Brückenbauer für die Region

Brückenbauwerk “Sprung über die Emscher”
Das Brückenbauwerk “Sprung über die Emscher” in Castrop-Rauxel – hier zu sehen im Frühjahr 2024 – wird am 30. September eingeweiht.
© Rupert Oberhäuser/EGLV

125 Jahre Emschergenossenschaft: Der Wasserwirtschaftsverband besitzt und betreibt über 300 Brückenbauwerke an der Emscher – darunter auch bei den Bürgerinnen und Bürgern äußerst beliebte Fotomotive

Mit dem „Sprung über die Emscher“ in Castrop-Rauxel weiht die Emschergenossenschaft am 30. September eine architektonisch einzigartige Brücke ein.
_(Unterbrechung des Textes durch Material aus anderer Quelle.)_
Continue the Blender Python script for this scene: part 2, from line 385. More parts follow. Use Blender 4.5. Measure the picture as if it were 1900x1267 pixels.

Es ist nicht die einzige Querung, die der Wasserwirtschaftsverband besitzt: Mit über 300 Brücken gehört der Emschergenossenschaft eine große Spannbreite an Verbindungsbauwerken – dazu zählt neben dem „Sprung über die Emscher“ unter anderem auch die weit über die Region hinaus bekannte Emscherkunst-Brücke „Slinky Springs to Fame“ des Künstlers Tobias Rehberger in Oberhausen. Eines haben alle Bauten gemeinsam: Im regelmäßigen Turnus werden sie von der Emschergenossenschaft kontrolliert und instandgesetzt, damit sie auch künftig zuverlässige Überquerungen ermöglichen.

Slinky Springs to Fame
© Kirsten Neumann/EGLV
Die von Tobias Rehberger konzipierte Brücke “Slinky Springs to Fame” in Oberhausen entstand im Zuge der Emscherkunst-Ausstellung. Sie führt von der Emscher-Insel über den Rhein-Herne-Kanal zum Kaisergarten.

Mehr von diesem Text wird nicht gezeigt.